Occasionally tagged as the caboose in the freight train of the holy trinity of British doom (that would be one slow train, though), Solstice have legitimate cred and standing thanks to a meager two-album/multiple splits and demo output. If that’s a by-product of coming from a scene that produced such subgenre defining bands, then so be it; however, the bubbling doom stew of both 1994’s Lamentations and ‘98’s New Dark Age have given Solstice more than enough of a platform in which stand. Thus, it helped predicate a 2007 reunion, which seven years after the fact, has led to the four-song Death’s Crown is Victory EP.
Main dude/guitarist Rich Walker has assembled an entirely new band for the Mach-whatever version of Solstice, thus cutting off the lifeline to the above-mentioned 90’s pair. Then again, the list of members who have done time in Solstice ranks as a veritable “who’s-who,” with gents from Cradle of Filth, My Dying Bride, While Heaven Wept, and more having passed through the turnstiles. Anyway, new vocalist Paul Kearns is given the task of filling space with an emotive, but hardly polished delivery. There’s some noticeable warts to his vocals (see his long-winded caw on the title track), yet such fibbles and flaws blend into a sort of early 90’s charm that’s hard to come by of late.

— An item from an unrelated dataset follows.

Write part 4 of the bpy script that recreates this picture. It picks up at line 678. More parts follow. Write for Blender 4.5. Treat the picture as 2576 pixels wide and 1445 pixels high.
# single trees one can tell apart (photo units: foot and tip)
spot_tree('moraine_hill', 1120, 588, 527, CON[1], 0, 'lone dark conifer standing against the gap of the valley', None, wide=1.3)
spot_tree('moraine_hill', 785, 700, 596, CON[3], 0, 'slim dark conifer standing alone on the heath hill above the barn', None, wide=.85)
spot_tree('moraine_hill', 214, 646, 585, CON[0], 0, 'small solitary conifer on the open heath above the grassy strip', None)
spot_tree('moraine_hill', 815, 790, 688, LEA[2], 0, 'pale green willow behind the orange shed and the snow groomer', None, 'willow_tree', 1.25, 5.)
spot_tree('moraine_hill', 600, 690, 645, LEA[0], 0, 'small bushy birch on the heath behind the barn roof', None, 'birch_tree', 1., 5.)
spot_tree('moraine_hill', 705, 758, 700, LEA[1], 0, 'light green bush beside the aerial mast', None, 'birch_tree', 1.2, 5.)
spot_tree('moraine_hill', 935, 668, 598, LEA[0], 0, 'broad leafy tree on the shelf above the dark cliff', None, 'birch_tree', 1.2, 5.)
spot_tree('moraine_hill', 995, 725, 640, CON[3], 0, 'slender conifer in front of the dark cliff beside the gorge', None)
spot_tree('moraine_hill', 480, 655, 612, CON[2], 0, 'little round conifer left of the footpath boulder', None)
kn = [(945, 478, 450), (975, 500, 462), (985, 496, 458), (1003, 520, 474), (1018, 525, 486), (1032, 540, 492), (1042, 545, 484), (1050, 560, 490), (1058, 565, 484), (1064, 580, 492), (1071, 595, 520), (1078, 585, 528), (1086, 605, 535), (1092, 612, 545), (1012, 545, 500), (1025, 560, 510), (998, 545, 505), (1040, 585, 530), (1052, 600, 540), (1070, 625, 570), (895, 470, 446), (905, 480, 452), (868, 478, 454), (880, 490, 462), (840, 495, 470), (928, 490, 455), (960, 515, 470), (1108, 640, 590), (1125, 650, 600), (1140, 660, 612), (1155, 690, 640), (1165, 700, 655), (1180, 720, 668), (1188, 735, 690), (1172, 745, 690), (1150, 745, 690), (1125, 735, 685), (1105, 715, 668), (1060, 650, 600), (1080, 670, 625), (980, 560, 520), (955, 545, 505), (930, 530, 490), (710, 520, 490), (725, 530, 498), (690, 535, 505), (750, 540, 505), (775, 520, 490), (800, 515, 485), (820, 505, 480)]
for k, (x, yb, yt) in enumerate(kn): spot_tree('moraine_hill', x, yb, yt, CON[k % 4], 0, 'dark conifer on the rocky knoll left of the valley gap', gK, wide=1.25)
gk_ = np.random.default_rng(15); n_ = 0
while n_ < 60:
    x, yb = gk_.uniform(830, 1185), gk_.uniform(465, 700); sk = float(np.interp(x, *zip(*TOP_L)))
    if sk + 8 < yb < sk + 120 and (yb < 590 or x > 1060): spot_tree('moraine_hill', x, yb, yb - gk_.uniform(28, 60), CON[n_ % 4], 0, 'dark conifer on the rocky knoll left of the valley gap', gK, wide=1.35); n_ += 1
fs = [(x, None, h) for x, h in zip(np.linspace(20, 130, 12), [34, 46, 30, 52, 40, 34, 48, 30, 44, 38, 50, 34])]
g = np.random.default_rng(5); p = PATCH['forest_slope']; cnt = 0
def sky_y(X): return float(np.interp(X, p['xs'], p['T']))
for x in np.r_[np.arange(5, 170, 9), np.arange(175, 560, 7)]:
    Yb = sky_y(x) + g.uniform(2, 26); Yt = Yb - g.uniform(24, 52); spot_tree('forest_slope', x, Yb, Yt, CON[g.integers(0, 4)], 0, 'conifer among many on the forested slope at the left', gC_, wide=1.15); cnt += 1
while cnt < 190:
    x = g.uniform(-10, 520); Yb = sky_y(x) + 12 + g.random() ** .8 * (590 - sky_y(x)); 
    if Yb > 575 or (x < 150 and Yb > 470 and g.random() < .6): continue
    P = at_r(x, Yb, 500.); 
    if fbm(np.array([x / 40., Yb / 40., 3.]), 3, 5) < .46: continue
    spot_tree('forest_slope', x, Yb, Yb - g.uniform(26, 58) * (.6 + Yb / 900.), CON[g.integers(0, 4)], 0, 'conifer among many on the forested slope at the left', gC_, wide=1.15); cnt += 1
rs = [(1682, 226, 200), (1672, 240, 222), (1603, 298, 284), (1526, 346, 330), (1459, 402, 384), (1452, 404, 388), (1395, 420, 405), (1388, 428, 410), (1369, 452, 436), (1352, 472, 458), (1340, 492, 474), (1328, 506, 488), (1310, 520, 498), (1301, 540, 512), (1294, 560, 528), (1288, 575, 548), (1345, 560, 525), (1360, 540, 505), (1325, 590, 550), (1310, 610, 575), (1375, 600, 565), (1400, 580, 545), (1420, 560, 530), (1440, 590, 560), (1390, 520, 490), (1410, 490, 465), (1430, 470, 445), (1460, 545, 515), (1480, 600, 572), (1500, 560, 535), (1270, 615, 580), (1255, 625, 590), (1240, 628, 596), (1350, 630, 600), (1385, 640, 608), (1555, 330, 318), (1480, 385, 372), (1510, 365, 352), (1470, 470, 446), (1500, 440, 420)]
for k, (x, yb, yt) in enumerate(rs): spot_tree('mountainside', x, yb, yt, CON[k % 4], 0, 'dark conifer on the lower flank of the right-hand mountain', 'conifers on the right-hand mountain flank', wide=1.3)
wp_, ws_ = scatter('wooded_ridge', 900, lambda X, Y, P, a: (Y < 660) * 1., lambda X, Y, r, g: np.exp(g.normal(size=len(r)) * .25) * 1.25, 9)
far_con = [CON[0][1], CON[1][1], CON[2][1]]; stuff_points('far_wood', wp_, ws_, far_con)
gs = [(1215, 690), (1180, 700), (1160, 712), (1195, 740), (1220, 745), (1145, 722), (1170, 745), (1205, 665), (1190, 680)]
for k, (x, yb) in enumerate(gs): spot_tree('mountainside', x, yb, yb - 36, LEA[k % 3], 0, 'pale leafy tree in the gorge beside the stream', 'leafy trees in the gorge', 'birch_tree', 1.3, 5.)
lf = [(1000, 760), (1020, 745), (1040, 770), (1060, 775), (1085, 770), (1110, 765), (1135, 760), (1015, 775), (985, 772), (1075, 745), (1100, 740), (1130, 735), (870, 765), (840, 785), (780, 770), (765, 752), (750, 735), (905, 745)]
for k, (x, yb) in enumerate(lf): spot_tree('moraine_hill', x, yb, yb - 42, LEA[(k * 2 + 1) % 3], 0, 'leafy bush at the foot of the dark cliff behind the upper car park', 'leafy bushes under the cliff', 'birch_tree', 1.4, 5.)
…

With only two real cuts to show here: “I Am the Hunter” and the title track, Death’s Crown is Victory can be viewed as a primer to an in-the-making full-length. Regardless of what lies ahead, the sprawling, epic-laden doom spin of Solstice is no worse for wear 20 some odd years after the fact. Actually, there’s some real hair-raising doom tinges here, the product of a band that still has the touch, even if it’s a smidge slow of hand.